### Rows from a 3D scene dataset
┌────────

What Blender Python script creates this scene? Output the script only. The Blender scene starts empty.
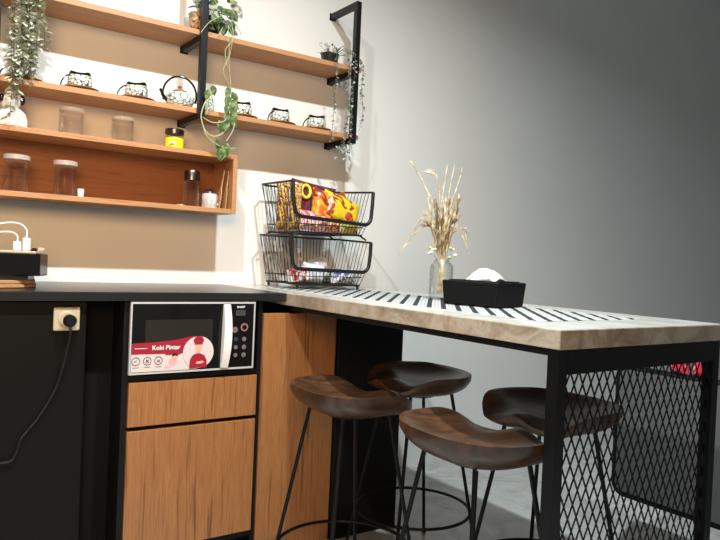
import bpy, bmesh, math, random
from mathutils import Vector, Matrix, Quaternion
random.seed(7)
sc = bpy.context.scene
col = sc.collection
PI = math.pi

# ------------------------------------------------------------------ camera
cam_d = bpy.data.cameras.new('camera'); cam = bpy.data.objects.new('camera', cam_d); col.objects.link(cam)
M = [[0.8179254770759887, -0.5736391119983475, 0.0440009447144432],
     [0.02696304455625277, -0.03817574363349124, -0.9989072063141237],
     [0.5746920115838341, 0.8182180527119756, -0.01575785638813324]]
right, down, fwd = [Vector(r) for r in M]
R = Matrix((right, -down, -fwd)).transposed()
cam.matrix_world = Matrix.Translation((0, 0, 1.08)) @ R.to_4x4()
cam_d.sensor_fit = 'HORIZONTAL'; cam_d.sensor_width = 36; cam_d.lens = 682.82 / 720 * 36
cam_d.clip_start = .02
sc.camera = cam

# ------------------------------------------------------------------ materials
def mat(name, color, rough=.5, metal=0, spec=.5, **kw):
    m = bpy.data.materials.new(name); m.use_nodes = True
    b = m.node_tree.nodes['Principled BSDF']
    b.inputs['Base Color'].default_value = (*color, 1)
    b.inputs['Roughness'].default_value = rough
    b.inputs['Metallic'].default_value = metal
    b.inputs['Specular IOR Level'].default_value = spec
    for k, v in kw.items(): b.inputs[k.replace('_', ' ')].default_value = v
    return m
def nd(m, t, **kw):
    n = m.node_tree.nodes.new(t)
    for k, v in kw.items():
        if k in n.inputs: n.inputs[k].default_value = v
        else: setattr(n, k, v)
    return n
def ln(m, a, b): m.node_tree.links.new(a, b)
def ramp(m, fac, stops, interp='LINEAR'):
    r = nd(m, 'ShaderNodeValToRGB'); r.color_ramp.interpolation = interp
    e = r.color_ramp.elements
    while len(e) < len(stops): e.new(.5)
    for i, (p, c) in enumerate(stops): e[i].position = p; e[i].color = (*c, 1)
    ln(m, fac, r.inputs['Fac']); return r
def coords(m, scale=(1, 1, 1), rot=(0, 0, 0)):
    tc = nd(m, 'ShaderNodeTexCoord'); mp = nd(m, 'ShaderNodeMapping')
    mp.inputs['Scale'].default_value = scale; mp.inputs['Rotation'].default_value = rot
    ln(m, tc.outputs['Object'], mp.inputs['Vector']); return mp.outputs['Vector']
def base(m): return m.node_tree.nodes['Principled BSDF'].inputs['Base Color']
def bump(m, fac, s=.2, d=.002):
    b = nd(m, 'ShaderNodeBump'); b.inputs['Strength'].default_value = s; b.inputs['Distance'].default_value = d
    ln(m, fac, b.inputs['Height']); ln(m, b.outputs['Normal'], m.node_tree.nodes['Principled BSDF'].inputs['Normal'])

def wood(name, scale, stops, rough=.45, coarse=4.0):
    m = mat(name, (.5, .3, .15), rough)
    v = coords(m, scale)
    n = nd(m, 'ShaderNodeTexNoise', Scale=coarse, Detail=8.0, Roughness=.62, Distortion=.35); ln(m, v, n.inputs['Vector'])
    r = ramp(m, n.outputs['Fac'], stops); ln(m, r.outputs['Color'], base(m))
    bump(m, n.outputs['Fac'], .08, .001)
    return m
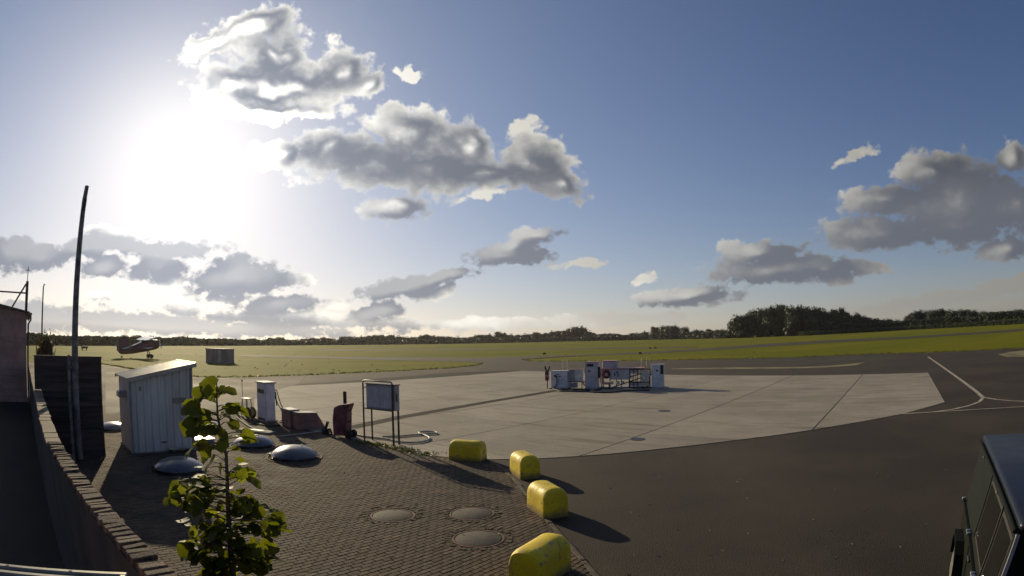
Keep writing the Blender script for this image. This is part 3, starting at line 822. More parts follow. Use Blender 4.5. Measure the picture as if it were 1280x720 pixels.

└────────

Leave out the pictures and copy every record above exactly.

What Blender Python script creates this scene? Output the script only. The Blender scene starts empty.
import bpy, bmesh, math, random
from mathutils import Vector, Matrix, Quaternion
random.seed(7)
sc = bpy.context.scene
col = sc.collection
PI = math.pi

# ------------------------------------------------------------------ camera
cam_d = bpy.data.cameras.new('camera'); cam = bpy.data.objects.new('camera', cam_d); col.objects.link(cam)
M = [[0.8179254770759887, -0.5736391119983475, 0.0440009447144432],
     [0.02696304455625277, -0.03817574363349124, -0.9989072063141237],
     [0.5746920115838341, 0.8182180527119756, -0.01575785638813324]]
right, down, fwd = [Vector(r) for r in M]
R = Matrix((right, -down, -fwd)).transposed()
cam.matrix_world = Matrix.Translation((0, 0, 1.08)) @ R.to_4x4()
cam_d.sensor_fit = 'HORIZONTAL'; cam_d.sensor_width = 36; cam_d.lens = 682.82 / 720 * 36
cam_d.clip_start = .02
sc.camera = cam

# ------------------------------------------------------------------ materials
def mat(name, color, rough=.5, metal=0, spec=.5, **kw):
    m = bpy.data.materials.new(name); m.use_nodes = True
    b = m.node_tree.nodes['Principled BSDF']
    b.inputs['Base Color'].default_value = (*color, 1)
    b.inputs['Roughness'].default_value = rough
    b.inputs['Metallic'].default_value = metal
    b.inputs['Specular IOR Level'].default_value = spec
    for k, v in kw.items(): b.inputs[k.replace('_', ' ')].default_value = v
    return m
def nd(m, t, **kw):
    n = m.node_tree.nodes.new(t)
    for k, v in kw.items():
        if k in n.inputs: n.inputs[k].default_value = v
        else: setattr(n, k, v)
    return n
def ln(m, a, b): m.node_tree.links.new(a, b)
def ramp(m, fac, stops, interp='LINEAR'):
    r = nd(m, 'ShaderNodeValToRGB'); r.color_ramp.interpolation = interp
    e = r.color_ramp.elements
    while len(e) < len(stops): e.new(.5)
    for i, (p, c) in enumerate(stops): e[i].position = p; e[i].color = (*c, 1)
    ln(m, fac, r.inputs['Fac']); return r
def coords(m, scale=(1, 1, 1), rot=(0, 0, 0)):
    tc = nd(m, 'ShaderNodeTexCoord'); mp = nd(m, 'ShaderNodeMapping')
    mp.inputs['Scale'].default_value = scale; mp.inputs['Rotation'].default_value = rot
    ln(m, tc.outputs['Object'], mp.inputs['Vector']); return mp.outputs['Vector']
def base(m): return m.node_tree.nodes['Principled BSDF'].inputs['Base Color']
def bump(m, fac, s=.2, d=.002):
    b = nd(m, 'ShaderNodeBump'); b.inputs['Strength'].default_value = s; b.inputs['Distance'].default_value = d
    ln(m, fac, b.inputs['Height']); ln(m, b.outputs['Normal'], m.node_tree.nodes['Principled BSDF'].inputs['Normal'])

def wood(name, scale, stops, rough=.45, coarse=4.0):
    m = mat(name, (.5, .3, .15), rough)
    v = coords(m, scale)
    n = nd(m, 'ShaderNodeTexNoise', Scale=coarse, Detail=8.0, Roughness=.62, Distortion=.35); ln(m, v, n.inputs['Vector'])
    r = ramp(m, n.outputs['Fac'], stops); ln(m, r.outputs['Color'], base(m))
    bump(m, n.outputs['Fac'], .08, .001)
    return m
Keep writing the Blender script for this image. This is part 3, starting at line 822. More parts follow. Use Blender 4.5. Measure the picture as if it were 1280x720 pixels.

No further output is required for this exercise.